Berkaitan dengan periodisasi masa jabatan, Wakil Ketua Umum FK-DKISIP, Drs. Denny Ramdhany (FISIP Universitas Jayabaya, Jakarta) mengemukakan bahwa tampaknya jumlah dana yang dikucurkan pemerintah kepada pemerintah desa menjadi salah satu pemicu usulan perpanjangan ini.
Alokasi dana tahun 2022 sebesar Rp 68 trilyun untuk 74.961 desa, jumlah dana yang sangat besar untuk menjadi calon kepala desa serta masih lemahnya fungsi BPD, bisa menjadi masalah serius bila usulan ini disetujui.

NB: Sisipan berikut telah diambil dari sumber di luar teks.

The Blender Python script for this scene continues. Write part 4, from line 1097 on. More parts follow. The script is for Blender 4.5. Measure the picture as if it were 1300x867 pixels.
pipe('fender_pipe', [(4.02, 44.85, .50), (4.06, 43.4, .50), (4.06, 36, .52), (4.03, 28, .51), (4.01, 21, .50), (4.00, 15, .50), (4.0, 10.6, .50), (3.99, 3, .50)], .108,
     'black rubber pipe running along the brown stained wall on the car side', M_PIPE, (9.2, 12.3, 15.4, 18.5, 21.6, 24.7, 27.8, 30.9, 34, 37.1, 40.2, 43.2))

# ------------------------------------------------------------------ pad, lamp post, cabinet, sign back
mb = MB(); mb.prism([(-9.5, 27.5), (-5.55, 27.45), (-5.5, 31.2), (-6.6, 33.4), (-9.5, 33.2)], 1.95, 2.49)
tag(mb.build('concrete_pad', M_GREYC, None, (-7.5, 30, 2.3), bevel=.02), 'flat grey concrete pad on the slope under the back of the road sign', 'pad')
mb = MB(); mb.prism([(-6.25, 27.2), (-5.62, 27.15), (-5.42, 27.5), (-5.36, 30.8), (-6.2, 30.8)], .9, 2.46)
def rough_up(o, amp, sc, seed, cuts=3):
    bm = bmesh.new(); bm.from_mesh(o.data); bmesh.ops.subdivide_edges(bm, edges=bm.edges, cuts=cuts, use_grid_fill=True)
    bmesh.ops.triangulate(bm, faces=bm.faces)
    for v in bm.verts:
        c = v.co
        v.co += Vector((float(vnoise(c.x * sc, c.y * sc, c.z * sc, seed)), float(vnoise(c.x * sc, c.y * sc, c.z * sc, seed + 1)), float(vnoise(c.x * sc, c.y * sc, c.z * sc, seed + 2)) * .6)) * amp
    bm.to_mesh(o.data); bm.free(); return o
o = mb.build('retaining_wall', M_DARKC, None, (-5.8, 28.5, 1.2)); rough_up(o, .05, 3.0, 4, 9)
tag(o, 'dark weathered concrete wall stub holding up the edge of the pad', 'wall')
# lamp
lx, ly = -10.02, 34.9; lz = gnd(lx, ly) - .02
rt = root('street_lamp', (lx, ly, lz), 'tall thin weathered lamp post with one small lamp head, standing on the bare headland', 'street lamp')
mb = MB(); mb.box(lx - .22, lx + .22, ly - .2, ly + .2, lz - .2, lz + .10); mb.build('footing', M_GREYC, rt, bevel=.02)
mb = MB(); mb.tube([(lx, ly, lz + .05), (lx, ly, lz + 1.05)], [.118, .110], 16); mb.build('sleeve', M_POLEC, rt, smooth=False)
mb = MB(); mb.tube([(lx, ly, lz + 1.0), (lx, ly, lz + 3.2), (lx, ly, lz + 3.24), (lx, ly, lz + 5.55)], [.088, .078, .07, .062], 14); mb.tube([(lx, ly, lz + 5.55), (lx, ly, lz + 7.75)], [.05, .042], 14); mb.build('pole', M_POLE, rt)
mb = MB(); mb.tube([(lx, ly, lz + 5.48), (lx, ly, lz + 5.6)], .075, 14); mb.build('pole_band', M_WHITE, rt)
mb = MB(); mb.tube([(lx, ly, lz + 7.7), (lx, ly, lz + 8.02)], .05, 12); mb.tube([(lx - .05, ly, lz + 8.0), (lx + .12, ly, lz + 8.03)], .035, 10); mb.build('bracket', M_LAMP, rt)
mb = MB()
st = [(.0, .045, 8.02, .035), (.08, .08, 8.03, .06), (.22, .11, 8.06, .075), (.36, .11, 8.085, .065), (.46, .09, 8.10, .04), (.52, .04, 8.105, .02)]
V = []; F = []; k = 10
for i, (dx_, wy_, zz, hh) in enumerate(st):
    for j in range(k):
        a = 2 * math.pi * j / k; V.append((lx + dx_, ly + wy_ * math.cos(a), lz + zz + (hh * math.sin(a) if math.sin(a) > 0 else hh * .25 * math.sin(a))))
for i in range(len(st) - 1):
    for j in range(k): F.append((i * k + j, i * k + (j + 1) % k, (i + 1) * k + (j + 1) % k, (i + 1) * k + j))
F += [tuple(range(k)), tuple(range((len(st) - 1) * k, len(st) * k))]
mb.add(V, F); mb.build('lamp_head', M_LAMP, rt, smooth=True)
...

Rendy Adiwilaga, SIP., M.Sc. menandaskan bahwa wacana perpanjangan masa jabatan kepala desa merupakan ujian integritasnya menjelang tahun politik yang sudah mulai “genit”.
Kades dan pemerintah desa perlu diberi wewenang yang lebih luas, terutama pada aspek strategisnya sebagai self government community.
Dr. Nany Harlinda Nurdin, M.Si., Dekan FISIP Universitas Indonesia Timur, Makassar, sebagai peserta seminar menolak usulan penambahan jabatan kepala desa agar tidak menambah permasalahan desa, mulai dari korupsi sampai dengan pengelolaan keuangan.
Lebih baik memaksimalkan masa jabatan yang saat ini berlaku serta memberikan pembekalan kepada mereka agar lebih bagus membangun desanya.
Peserta seminar, Ketua Pengurus Wilayah V (Jateng, Yogyakarta dan Jatim) FK-DKISIP, Dr. Usep Supriatna, M.Pd. yang juga Dekan FISIP Universitas PGRI Ronggolawe Tuban, Jawa Timur menandaskan bahwa usulan tersebut lebih merupakan naluri kekuasaan dan kenyamanan.
Adanya masa jabatan yang diperpanjang maka dapat mengabaikan janji pencapaian visi dan misi pada saat kampanye serta tanggung jawab untuk menyejahterakan rakyat.
Peserta lainnya, Dekan FISIP Universitas Yudharta, Pasuruan Jawa Timur, Dr. Any Urwatul Wusko, S.Sos,,MAB. tidak sependapat dengan usulan penambahan masa jabatan ini, karena akan menyuburkan praktik oligarki, membuka keran abuse of power, serta sarat dengan kepentingan politik.
Jabatan yang selama ini 6 tahun menjadi kesempatan untuk mengembalikan modal yang digunakan ketika kampanye sehingga melupakan tugasnya dalam pengabdian kepada desanya.